While in certain cases a bigoted social-justice-adjacent ideology does become entrenched (e.g. TERFs), and social justice people can be really stubborn in defense of their ideology, there is at the same time a norm in social justice communities that when one is told one is being bigoted, one should listen. Thoughtful social justice people can and do accept arguments that their activism is bigoted. And I’m not totally atypical in my opinions here – here are some Everyday Feminism articles saying some of the same things. (I know EF is often silly and bad, but (a) not always (b) it is certainly an example of social justice land.)

There are also social justice failure modes that don’t fall into this category, and those also need to be addressed, but I don’t think they doom social justice as a whole.

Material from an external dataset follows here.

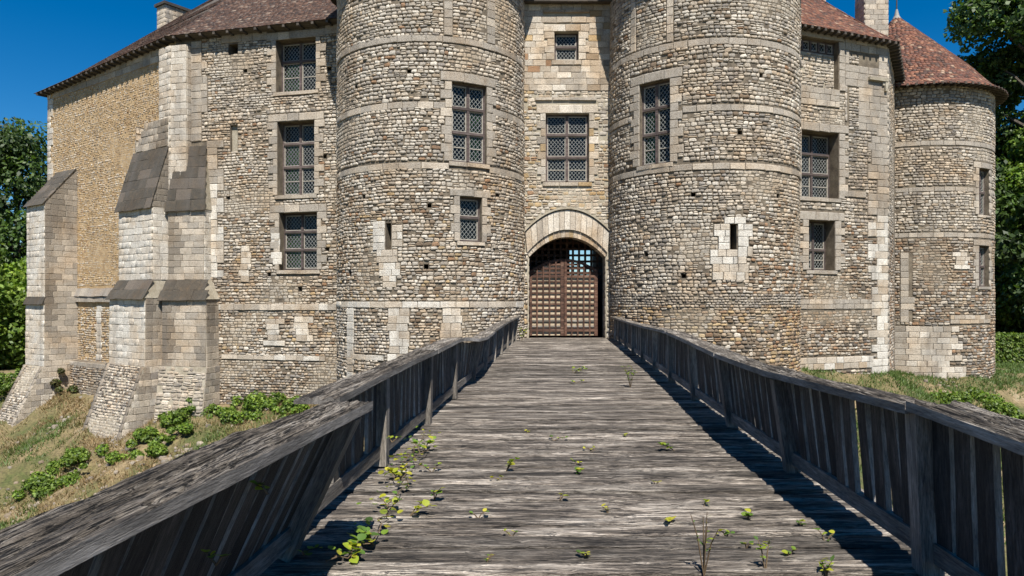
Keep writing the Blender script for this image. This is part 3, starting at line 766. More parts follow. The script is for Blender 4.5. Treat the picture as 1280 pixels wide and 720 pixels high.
    ex += surround(P, S, *G1, lambda u=0, z=0: pick('cream', 3, 'pale', 2, 'buff', .6), (.3, .42), .28, .2)
    ex += surround(P, S, *G2, warm, (.2, .34), .34, .16)
    ashlar(P, S, .9, 3.3, 9.22, 9.34, warm, ch=.12, w=(.6, .9), dep=(.07, .09)); ex.append((.9, 3.3, 9.22, 9.34))
    ashlar(P, S, 1.2, 3.02, 12.62, 12.74, warm, ch=.12, w=(.6, .9), dep=(.08, .1)); ex.append((1.2, 3.02, 12.6, 12.76))
    ashlar(P, S, xl + .2, xr - .2, 9.6, 13.2, warm, .24, (.3, .6), (.03, .045), .010, ex)
    rubble(P, S, xl + .2, xr - .2, 4.0, 9.6, ex, warm, (.10, .19), (.12, .34), (.02, .045))
    rubble(P, S, .28, .62, -.6, 3.3, [], warm, (.14, .24), (.2, .4), (.04, .12))
    rubble(P, S, 3.67, 4.0, -.6, 3.3, [], warm, (.14, .24), (.2, .4), (.04, .12))
    for x, sg in ((XC - HW, 1), (XC + HW, -1)):             # dressed jambs
        Sj = planar((x, Y if sg > 0 else Y + .8), (0, sg), (sg, 0))
        ashlar(P, Sj, 0, .78, 0, 3.1, ASHC, .3, (.3, .5), (.01, .02))
    P.finish(root, base)
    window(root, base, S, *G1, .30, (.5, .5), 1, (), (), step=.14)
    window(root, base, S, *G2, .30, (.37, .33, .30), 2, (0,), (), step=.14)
    # eave and roof over the gate front
    v = [(.1, Y - .35, 13.05), (4.25, Y - .35, 13.05), (4.25, Y + 5, 18), (.1, Y + 5, 18), (.1, Y - .35, 12.95), (4.25, Y - .35, 12.95), (4.25, Y + .4, 13.0), (.1, Y + .4, 13.0)]
    ro = obj('roof', v, [(0, 1, 2, 3), (4, 5, 1, 0), (7, 6, 5, 4)], M_RAFTER, root, off=base)
    T = Pieces(); wv = Vector((0, 5.35, 4.95)); tile_plane(T, slope((.1, Y - .35, 13.06), (1, 0, 0), wv), 4.15, 7, dark_tile, .2, .24); T.finish(ro, base, 0, joined='roof_tile', mat=M_TILE_DARK)
    # the two lattice leaves: each bar and backing board on its own
    YG = 28.62
    for (xa, xb, lab) in ((.70, 2.06, None), (2.08, 3.40, None)):
        top = lambda x: 2.5 + .56 * max(0, 1 - ((x - 2.07) / 1.45) ** 2)
        lf = []
        for sx0, sx1 in ((xa, xa + .1), (xb - .13, xb)): lf.append((sx0 - XC, sx1 - XC, -.03, .06, .05, top((sx0 + sx1) / 2) - .02))
        v, f = boxes(lf + [(xa + .1 - XC, xb - .13 - XC, -.025, .055, 2.36, 2.46), (xa + .1 - XC, xb - .13 - XC, -.025, .055, .22, .32)])
        leaf = obj('gate_leaf', v, f, M_GATE, root, Matrix.Translation((XC - base[0], YG - base[1], 0)))
        nb = 5
        for k in range(1, nb):
            x = xa + .05 + (xb - xa - .12) * k / nb
            v, f = boxes([(0, top(x) - .05, -.028, .028, -.05, -.005)])
            obj('bar', v, f, M_GATE, leaf, frame((x - XC, 0, .04), (0, 0, 1), (1, 0, 0), (0, 1, 0)))
        z = .42; L = xb - xa - .24
        while z < 2.32:
            v, f = boxes([(0, L, -.004, .048, -.030, .030)]); obj('bar', v, f, M_GATE if z > .75 else M_POST, leaf, Matrix.Translation((xa + .1 - XC, 0, z))); z += .222
        for z in (2.55, 2.72, 2.88):
            x0 = xa + .1; x1 = xb - .13
            while top(x0) < z + .05 and x0 < x1: x0 += .05
            while top(x1) < z + .05 and x1 > x0: x1 -= .05
            if x1 - x0 > .2:
                v, f = boxes([(0, x1 - x0, -.004, .05, -.04, .04)]); obj('bar', v, f, M_GATE, leaf, Matrix.Translation((x0 - XC, 0, z)))
        z = .06
        while z < 2.4:
            v, f = boxes([(0, L + .1, .051, .078, 0, .235)]); obj('board', v, f, M_GATEBOARD, leaf, Matrix.Translation((xa + .07 - XC, 0, z))); z += .24
        for z, zh in ((2.46, .2), (2.67, .17)) if xa < 1 else ():     # boards behind the curved head of the left leaf
            x0 = xa + .07; x1 = xb - .13
            while top(x0) < z + zh and x0 < x1: x0 += .03
            v, f = boxes([(0, x1 - x0, .058, .085, 0, zh)]); obj('board', v, f, M_GATEBOARD, leaf, Matrix.Translation((x0 - XC, 0, z)))
        pts = [(xa + (xb - xa) * i / 8) for i in range(9)]; v = []; f = []
        for x in pts: v += [(x - XC, -.035, top(x) - .05), (x - XC, .065, top(x) - .05), (x - XC, .065, top(x) + .05), (x - XC, -.035, top(x) + .05)]
        for i in range(8):
            b = 4 * i; f += [(b, b + 4, b + 7, b + 3), (b + 3, b + 7, b + 6, b + 2), (b, b + 1, b + 5, b + 4)]
        obj('top_rail', v, f, M_GATE, leaf)
    # dark lattice hanging behind the arch head
    v = []; lst = []
    for x in np.arange(.75, 3.7, .25): lst.append((x - .045, x + .045, 29.5, 29.56, 2.2, 4.05))
    for z in np.arange(2.3, 4.05, .25): lst.append((.6, 3.7, 29.562, 29.6, z - .045, z + .045))
    lat = None
    v, f = boxes([(.6, 3.7, 29.49, 29.61, 4.0, 4.09)]); lat = obj('portcullis', v, f, M_GATE, root, off=base)
    for q in lst: v, f = boxes([q]); obj('bar', v, f, M_GATE, lat, off=base)
gatehouse()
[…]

How you could try persuading me not to affiliate myself with social justice:
– convince me that if there was no history of sexism, racism, etc., the marginalized groups in question would not be substantially better off today than they are in reality. (I’m not sure how you would go about this, however. Also, you would probably need to convince me of this for most of the groups in question – e.g. I think there is a better case for this to be true for women than for black people in the U.S.)
– convince me that there are few true findings of modern-day bias
– convince me that the inclusiveness-optimizing behaviors I’ve learned from social justice don’t actually do much good
– convince me that social justice is overwhelmingly abusive in practice
I’m not sure exactly how many of those things would need to be true in order for me to be persuaded.

3. Explain Gamergate.

I really don’t remember it well at all, but here’s a go.
– I accept Ozy’s argument that Zoe Quinn emotionally abused her boyfriend. (I have not independently read the Zoepost so this is largely on trust that Ozy summarized it accurately.)
– Said boyfriend posted chat logs showing this.
– Lots of people on the Internet got really mad at her and attacked her, and because this is The Internet this involved a lot of really terrible misogyny and stuff
– People were also mad about her (a video game developer) sleeping with a video game reviewer because they thought this meant video game journalism was corrupt. These accusations sounded really overblown to me but I did not examine them closely. (Also I don’t know whether this or the Zoepost came first.)
– I think there was also a backlash against feminist critics of video games, which of course also became super misogynist. (Note: I know nothing about video games so I have no idea how reasonable the feminist critics were, but I am in general extremely in favor of feminist reviews of various media.)
– From what I heard the anti-Gamergate side got pretty abusive too; I do not know whether the amounts and types of abuse were comparable. (If nothing else it looks like most other anti-Gamergaters did *not* consider Quinn to be abusive, which is a problem (though again, I haven’t independently evaluated this).)